A selloff in British gilts following finance minister Kwasi Kwarteng’s announcement of historic tax cuts also shook confidence in bond markets globally.
Investors offloaded a net $22.07 billion worth of global bond funds, in their biggest such weekly net sales since June. 22, data from Refinitiv Lipper showed.
Bond funds in Europe and the United States recorded outflows of $12.37 billion and $9.08 billion respectively, although Asian funds obtained a marginal $80 million in net buying.
High-yield bond funds lost $5.34 billion, and short- and medium-term funds $8.27 billion, in their biggest weekly outflow since June 22, but government bond funds drew a net $3.05 billion in a fifth straight week of net buying.
But the drop in bond prices has attracted some investment managers as U.S. bond giant PIMCO increased its allocations to some high-quality bonds in recent weeks.

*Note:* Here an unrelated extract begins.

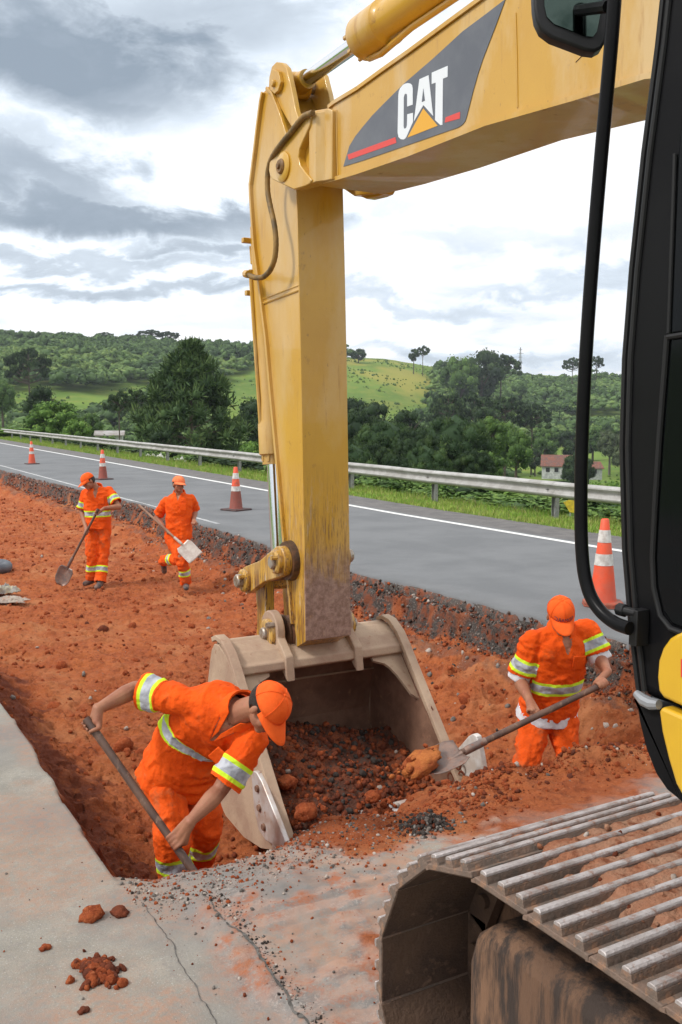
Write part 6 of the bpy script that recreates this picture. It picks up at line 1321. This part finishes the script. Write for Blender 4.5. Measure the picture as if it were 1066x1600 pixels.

Global equity funds also witnessed liquidations worth $10.84 billion, much higher than the previous week’s net selling of $1.65 billion.
Industrials and healthcare saw disposals of $764 million and $571 million, respectively. Funds in sectors such as tech, financials, materials, real estate, consumer staples and consumer discretionary also faced outflows.
Data for commodities funds showed investors jettisoned precious metal funds for a 14th week, this time worth a sum of $1.39 billion, while exiting $42 million in energy funds.
An analysis of 24,589 emerging market funds showed investors drew $4.11 billion out of bond funds, and $2.35 billion out of equity funds in an 11th straight week of net selling.